The actual problem was that they were in a ridiculously huge space, filled sparsely with overpriced products that were, in most cases, already available at local food stores at a significant savings. The unique and decently priced items did sell a lot – like their gelato – but not enough to cover the huge space (part of an expensive new development next to one of the largest malls in the country). They had a large area set aside for wine and spirits, but had inferior selection to main grocer in the area, and much higher prices. They were also directly opposite a Costco which carried a lot of their products at even deeper discounts. They had made poor decisions, like investing heavily in a chocolatier area when we already have a fantastic established local chocolatier with several locations throughout the area – and making an inferior product to theirs while charging about three times as much.
I don’t miss them now that we have a Trader Joe’s. I also did extremely well for myself during their frantic final days of selling everything that wasn’t nailed down.
THIS guy doesn’t seem to understand. When I (and, I suspect, many other people) shop, items will be rated on how close they are to what I want, and how much they cost. If I find an insanely cheap deal, but it’s not exactly what I want, I’m somewhat likely to buy it. If something is insanely expensive, it had better be EXACTLY what I want, or I’m not buying it. Customers are generally not looking to invest in a store, they just want to purchase a product. And to say
Actually, if someone comes in for the occasional item, yes, that someone IS supporting your market, and you have the opportunity to sell more items to this customer, by offering EXACTLY what s/he wants, at an attractive price. Yes, offering quality items is expensive. But if people don’t have the money, they don’t have the money.
Hippie meets real world with a side of entitlement. Ouch!
That shop-owner’s goodbye note reminds me of the hippy festival in Oz that Kambukta(?) attended, explaining in the most cringeworthy fashion why patrons weren’t going to get anything back despite its cancellation. It’s all about the paradigm, man.
I’ve eaten in a Hare Krishna restaurant. Just the once. It was bland beyond measure. WHY NO ONIONS OR GARLIC!?! Stupid religious dietary exclusions.
On a more sensible note, and I’ve said this before, I want to support small local businesses. There’s a butcher’s shop near me. I like to buy my meat there - it’s more expensive but better quality and it’s an independent store in a world of chains. But he closes his store at 5.30 every evening! I work until 5.30 at the very earliest, sometimes later than that. I’m doing my best to shop there, but meet me halfway, Mr Butcher. I admire your traditionalism, but the world has changed. I’d like to help you survive in this new world, but you really need to acknowledge that not everyone these days has maid or is a housewife, and nobody works 9-5 anymore. If his store goes under, I’ll be wistful but unsurprised.

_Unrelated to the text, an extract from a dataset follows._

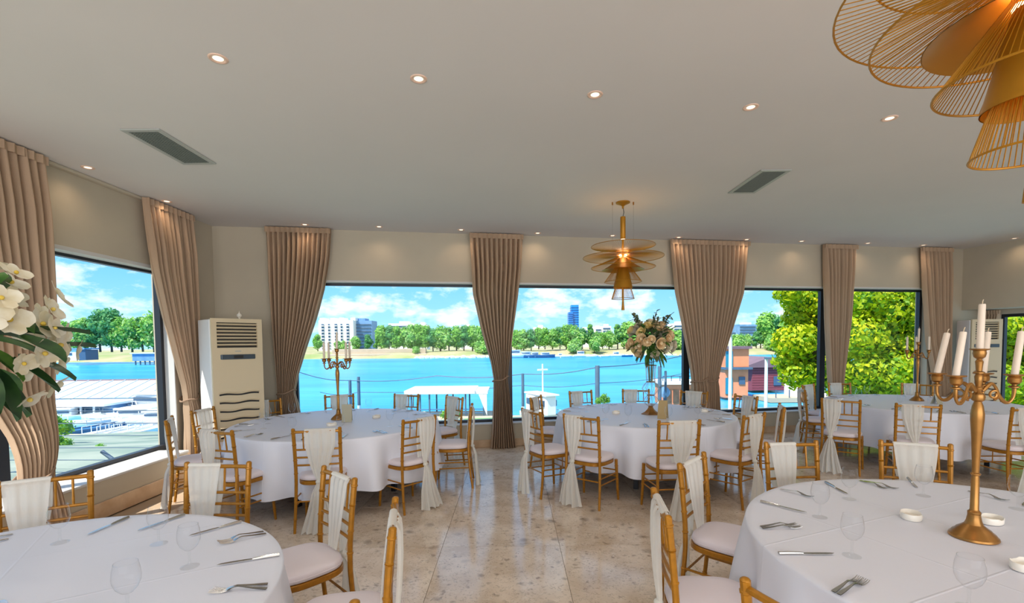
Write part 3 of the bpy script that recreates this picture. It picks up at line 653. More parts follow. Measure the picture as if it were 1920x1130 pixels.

Yep, I live outside Boston, and I read the story. These people were clueless-in a down economy, they launched a very upscale food shop. Eggs @ $8.00/dozen, beef at $28.00/lb. So what did they expect? Did they do any market research-to see if the area could support such a business?
Or, when their sales were not what they expected, did they cut prices?
Small businesses ARE very risky-and these people learned the hard way.
The weird thing-the husband ownded a successful business (snoboard shop) which he sold-one would have though he would have some business sense.
Like the old saying goes: “experience is a hard school”.
Well, the owner (not husband yet, according to the article) didn’t make the outlandish comments, the manager, fiance, did. Sounds like a pet-project that the owner set up for his fiance, who then ran it into the ground. Not uncommon.
In fairness I would like to note that I have had some awesome Krishna food. So it’s possible. They do use spices; the absence of onion and garlic doesn’t have to leave it bland.
Aside from that, I’m vague on this idea of how buying things I don’t want will make a shop become something I do want.
Isn’t there quite a bit of competition in that area? I haven’t been down that way in years, but memory tells me there are a few similar gourmet-type shops around there…
That was my take on it, too - that the customers were at fault for not holding up their responsibility to buy from his store, no matter what they offered or at what price. The sense of entitlement is breathtaking.
The lady sounds like so many of those owners and chefs on Kitchen Nightmares. It’s all the ex-customer’s fault for not fitting the owners idea of what they should be.